Agralytica Senior Consultant Andre Williamson said his firm’s studies show that the UK ban on sow stalls would have a comparable impact in United States of $5.8 billion in capital costs and $1.1 billion in additional annual operating costs. These regulations drive down production and impact producer costs as well as consumer prices, Williamson said. He said feed lot regulations implemented in Colorado contributed to a 50 percent drop in the state’s hog production.

“Regulations have a negative affect on demand,” he said. “And the primary threat is to exports.”

However, consumers are becoming more vocal about agricultural practices, including animal housing, Williamson noted.  National Grocers Association Government Affairs Vice President Greg Ferrara provided the retail perspective of the industry for the animal agriculture representatives at the conference. He noted that today’s consumer is more connected and informed than ever before. 

“Today’s consumer is very informed,” he said. “In an era of instant communication, our consumer can get information instantly, whether it’s on a product or something that’s happened.”

This connectivity makes it essential for producers to be transparent and open about their practices, noted several speakers at the conference. A central theme of the meeting was “the need to bridge the urban-rural divide to help the average consumer understand today’s agricultural practices,” noted the Animal Agriculture Alliance.

Cause Matters Corp. founder Michele Payn-Knoper said producers are not the dominant voice of agriculture, noting that Michael Pollen, Jamie Oliver and other celebrity names are receiving the attention and serving as agriculture’s representatives for much of the public. She used the lean finely textured beef (LFTB), or “pink slime,” media spotlight as an example of failed communication between agriculture and the public. 

“We have to do a better job responding to the media, this is where agriculture has consistently failed,” she said. “You may think you’re in the business of farming, but in reality, you’re in the court of public opinion.”

Meatingplace Executive Editor Janie Gabbett said the pork industry “has been really behind” on addressing the public attention on gestation stalls. Several restaurants, including McDonald's, Burger King and Wendy’s, vowed to stop buying pork from operations housing sows in the confined stalls. 

“The pork industry has really been behind on this story, but not necessarily been behind on the actions,” she said. “The pork industry knows housing has always been evolutionary.” 

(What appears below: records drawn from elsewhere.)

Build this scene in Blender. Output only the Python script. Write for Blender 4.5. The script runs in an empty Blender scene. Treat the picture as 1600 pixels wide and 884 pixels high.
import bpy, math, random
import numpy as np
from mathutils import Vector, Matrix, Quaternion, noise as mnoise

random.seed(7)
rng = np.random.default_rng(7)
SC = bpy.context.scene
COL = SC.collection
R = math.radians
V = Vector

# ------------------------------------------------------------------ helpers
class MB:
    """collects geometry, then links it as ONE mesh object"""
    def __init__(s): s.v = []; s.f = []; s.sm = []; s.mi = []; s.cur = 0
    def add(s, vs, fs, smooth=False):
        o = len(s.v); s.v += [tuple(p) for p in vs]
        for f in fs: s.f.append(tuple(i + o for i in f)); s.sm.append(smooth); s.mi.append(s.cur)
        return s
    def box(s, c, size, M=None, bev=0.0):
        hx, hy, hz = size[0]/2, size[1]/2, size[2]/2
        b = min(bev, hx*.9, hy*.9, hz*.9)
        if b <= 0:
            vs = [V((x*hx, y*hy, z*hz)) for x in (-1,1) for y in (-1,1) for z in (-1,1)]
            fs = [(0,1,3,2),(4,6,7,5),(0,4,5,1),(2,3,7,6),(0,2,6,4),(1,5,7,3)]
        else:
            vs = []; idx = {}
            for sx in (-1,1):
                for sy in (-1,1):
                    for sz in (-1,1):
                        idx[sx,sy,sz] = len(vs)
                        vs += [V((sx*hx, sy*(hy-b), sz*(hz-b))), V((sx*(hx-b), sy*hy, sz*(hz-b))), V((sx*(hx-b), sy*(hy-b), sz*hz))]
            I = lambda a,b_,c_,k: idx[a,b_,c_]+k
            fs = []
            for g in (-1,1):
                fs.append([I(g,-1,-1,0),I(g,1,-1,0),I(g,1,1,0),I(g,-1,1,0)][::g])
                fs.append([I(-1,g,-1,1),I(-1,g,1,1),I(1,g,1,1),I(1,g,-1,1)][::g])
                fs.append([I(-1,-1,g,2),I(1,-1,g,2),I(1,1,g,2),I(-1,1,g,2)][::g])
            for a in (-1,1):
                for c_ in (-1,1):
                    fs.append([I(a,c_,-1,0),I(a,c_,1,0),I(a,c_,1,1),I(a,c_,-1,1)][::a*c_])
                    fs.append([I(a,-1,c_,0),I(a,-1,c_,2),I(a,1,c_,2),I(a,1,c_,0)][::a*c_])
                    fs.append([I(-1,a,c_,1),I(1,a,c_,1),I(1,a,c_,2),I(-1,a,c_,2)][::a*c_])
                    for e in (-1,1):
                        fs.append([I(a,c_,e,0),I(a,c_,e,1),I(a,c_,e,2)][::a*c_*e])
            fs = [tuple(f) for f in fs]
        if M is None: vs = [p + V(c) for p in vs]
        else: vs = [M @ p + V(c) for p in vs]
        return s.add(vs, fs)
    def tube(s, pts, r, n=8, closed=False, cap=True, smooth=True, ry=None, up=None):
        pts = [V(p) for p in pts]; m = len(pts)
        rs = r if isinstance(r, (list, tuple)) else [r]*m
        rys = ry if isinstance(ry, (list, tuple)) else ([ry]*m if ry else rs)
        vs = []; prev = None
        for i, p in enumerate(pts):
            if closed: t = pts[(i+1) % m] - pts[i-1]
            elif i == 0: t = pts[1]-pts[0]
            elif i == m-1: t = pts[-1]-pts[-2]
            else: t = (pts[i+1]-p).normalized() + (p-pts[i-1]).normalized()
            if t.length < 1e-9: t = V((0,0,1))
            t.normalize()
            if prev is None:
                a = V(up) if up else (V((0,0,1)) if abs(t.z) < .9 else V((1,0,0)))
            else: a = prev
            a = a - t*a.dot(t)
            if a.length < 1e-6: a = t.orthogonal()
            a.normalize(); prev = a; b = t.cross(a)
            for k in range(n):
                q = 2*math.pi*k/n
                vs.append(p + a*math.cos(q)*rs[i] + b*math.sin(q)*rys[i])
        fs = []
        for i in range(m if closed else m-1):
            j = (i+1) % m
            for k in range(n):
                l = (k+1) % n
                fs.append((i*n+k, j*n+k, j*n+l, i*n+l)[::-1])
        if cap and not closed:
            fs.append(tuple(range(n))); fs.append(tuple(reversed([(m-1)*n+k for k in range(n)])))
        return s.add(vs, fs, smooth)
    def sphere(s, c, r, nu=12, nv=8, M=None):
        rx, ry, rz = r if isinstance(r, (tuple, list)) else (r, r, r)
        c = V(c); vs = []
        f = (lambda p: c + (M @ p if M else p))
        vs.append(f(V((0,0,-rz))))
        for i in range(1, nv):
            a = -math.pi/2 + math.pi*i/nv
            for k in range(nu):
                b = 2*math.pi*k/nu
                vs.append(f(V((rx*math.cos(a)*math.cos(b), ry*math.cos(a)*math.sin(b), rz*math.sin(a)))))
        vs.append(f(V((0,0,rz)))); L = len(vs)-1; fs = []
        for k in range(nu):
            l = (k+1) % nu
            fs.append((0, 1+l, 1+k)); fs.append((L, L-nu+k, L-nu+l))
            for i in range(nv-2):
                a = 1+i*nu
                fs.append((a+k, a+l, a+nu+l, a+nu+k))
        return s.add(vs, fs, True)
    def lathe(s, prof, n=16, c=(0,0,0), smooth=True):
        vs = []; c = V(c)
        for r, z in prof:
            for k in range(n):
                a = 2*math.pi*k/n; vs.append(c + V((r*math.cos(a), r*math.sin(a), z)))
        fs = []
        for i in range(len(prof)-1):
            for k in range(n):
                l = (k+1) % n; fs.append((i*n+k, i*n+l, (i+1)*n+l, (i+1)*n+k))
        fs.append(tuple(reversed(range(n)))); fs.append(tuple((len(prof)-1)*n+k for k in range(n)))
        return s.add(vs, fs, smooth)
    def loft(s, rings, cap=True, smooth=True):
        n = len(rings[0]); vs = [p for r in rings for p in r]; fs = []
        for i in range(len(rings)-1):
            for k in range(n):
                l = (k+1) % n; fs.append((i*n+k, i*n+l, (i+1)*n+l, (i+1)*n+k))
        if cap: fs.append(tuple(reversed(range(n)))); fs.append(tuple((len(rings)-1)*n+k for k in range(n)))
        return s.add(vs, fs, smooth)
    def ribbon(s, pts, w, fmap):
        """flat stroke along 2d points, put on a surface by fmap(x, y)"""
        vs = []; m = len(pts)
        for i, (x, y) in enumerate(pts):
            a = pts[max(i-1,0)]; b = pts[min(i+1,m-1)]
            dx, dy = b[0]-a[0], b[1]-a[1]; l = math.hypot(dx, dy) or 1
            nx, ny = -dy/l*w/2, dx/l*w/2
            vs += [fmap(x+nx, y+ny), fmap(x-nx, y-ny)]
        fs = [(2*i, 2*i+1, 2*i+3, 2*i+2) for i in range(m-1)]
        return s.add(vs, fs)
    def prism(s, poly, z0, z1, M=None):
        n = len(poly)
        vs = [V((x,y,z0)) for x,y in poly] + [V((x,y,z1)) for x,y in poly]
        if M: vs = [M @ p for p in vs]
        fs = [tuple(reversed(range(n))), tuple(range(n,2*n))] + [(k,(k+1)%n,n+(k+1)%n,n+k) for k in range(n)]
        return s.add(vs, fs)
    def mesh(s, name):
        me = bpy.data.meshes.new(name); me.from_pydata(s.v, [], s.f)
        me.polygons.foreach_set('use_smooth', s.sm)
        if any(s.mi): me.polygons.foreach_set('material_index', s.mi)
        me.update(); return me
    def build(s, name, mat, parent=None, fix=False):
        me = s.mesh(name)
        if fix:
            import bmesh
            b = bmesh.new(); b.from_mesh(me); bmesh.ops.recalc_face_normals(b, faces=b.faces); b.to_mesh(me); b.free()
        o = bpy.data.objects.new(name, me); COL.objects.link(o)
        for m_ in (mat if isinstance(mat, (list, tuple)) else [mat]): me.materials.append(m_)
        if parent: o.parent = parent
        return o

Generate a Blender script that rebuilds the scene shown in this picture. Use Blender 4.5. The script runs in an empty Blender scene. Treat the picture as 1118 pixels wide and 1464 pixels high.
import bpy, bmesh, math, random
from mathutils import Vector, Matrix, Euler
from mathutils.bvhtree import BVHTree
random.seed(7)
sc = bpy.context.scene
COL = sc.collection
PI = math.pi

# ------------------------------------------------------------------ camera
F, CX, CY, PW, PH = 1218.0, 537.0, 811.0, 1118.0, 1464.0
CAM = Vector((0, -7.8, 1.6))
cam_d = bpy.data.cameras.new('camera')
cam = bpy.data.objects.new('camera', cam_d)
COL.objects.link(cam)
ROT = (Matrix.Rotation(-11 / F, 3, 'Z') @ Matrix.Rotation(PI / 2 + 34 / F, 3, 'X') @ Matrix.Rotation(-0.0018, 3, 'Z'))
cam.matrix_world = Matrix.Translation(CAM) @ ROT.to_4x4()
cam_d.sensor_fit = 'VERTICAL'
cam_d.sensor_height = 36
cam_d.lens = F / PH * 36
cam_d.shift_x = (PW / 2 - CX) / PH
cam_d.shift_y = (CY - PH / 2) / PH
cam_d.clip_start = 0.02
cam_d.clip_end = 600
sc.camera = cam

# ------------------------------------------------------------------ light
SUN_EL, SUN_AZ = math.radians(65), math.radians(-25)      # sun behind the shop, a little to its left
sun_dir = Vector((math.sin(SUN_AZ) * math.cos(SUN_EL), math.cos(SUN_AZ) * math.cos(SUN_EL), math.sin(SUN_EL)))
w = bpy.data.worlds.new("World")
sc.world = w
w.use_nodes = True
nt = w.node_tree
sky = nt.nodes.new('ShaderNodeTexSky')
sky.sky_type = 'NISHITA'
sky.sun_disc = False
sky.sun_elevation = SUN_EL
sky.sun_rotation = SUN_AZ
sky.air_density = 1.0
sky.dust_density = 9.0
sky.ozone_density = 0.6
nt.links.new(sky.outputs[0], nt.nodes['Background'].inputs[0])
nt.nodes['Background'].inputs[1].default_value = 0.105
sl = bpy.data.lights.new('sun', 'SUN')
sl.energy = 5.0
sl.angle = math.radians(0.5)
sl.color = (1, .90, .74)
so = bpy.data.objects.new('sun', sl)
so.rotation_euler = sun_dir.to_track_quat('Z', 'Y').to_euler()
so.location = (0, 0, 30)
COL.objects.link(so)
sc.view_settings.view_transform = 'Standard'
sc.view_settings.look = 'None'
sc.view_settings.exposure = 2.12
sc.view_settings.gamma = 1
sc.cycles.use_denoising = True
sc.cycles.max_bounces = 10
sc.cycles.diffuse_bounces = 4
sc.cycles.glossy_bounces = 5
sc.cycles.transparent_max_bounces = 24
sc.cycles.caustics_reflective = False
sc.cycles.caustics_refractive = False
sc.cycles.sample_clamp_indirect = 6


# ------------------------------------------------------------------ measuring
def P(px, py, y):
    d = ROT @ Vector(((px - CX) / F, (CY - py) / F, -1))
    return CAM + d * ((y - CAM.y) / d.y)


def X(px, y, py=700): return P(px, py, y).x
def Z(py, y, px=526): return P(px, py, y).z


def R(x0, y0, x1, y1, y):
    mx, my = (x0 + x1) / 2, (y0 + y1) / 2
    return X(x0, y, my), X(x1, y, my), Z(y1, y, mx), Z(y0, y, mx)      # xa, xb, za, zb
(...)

However, today’s headlines don’t recognize “the hard work the industry’s already doing,” she said. “Make sure that you can explain the science behind your practices,” Gabbett added while encouraging producers to be proactive and open to the media instead of defensive. 

“Animal agriculture is less visible to a majority of population that lives in cities,” said Shawn Lawrence Otto, author of Fool Me Twice: Fighting the Assault on Science in America. “And anything invisible can become politicized.”

Otto spoke about the public’s understanding of science and the challenges that come from science’s relationship with politics.

“Part of problem with scientific communication is it’s hard to understand the invisible,” Otto said. Food production has an invisibility problem, he said, and practices that are invisible to the public often become emotional issues driven from belief.

He noted that science is expanding exponentially thanks to increased technology and global availability. Otto said some estimate that this growth may create as much knowledge in the next 40 years as in the last 400 years.

“Science increases freedom because it gives us choices and expands our power to choose,” he said. “With that efficiency comes a gap we have to fill with communication.”

With producers making up only two percent of the U.S. population, he said it is easy for people to lose understanding of the normal process of agriculture. Combating extremist views of agriculture means working against partisanship and providing public outreach, he noted, because a communication gap exists when people become disconnected from their food.

“The more we can do to reconnect people with the process, the more successful we can be,” he said while emphasizing the importance of reminding people about the science behind their food supply.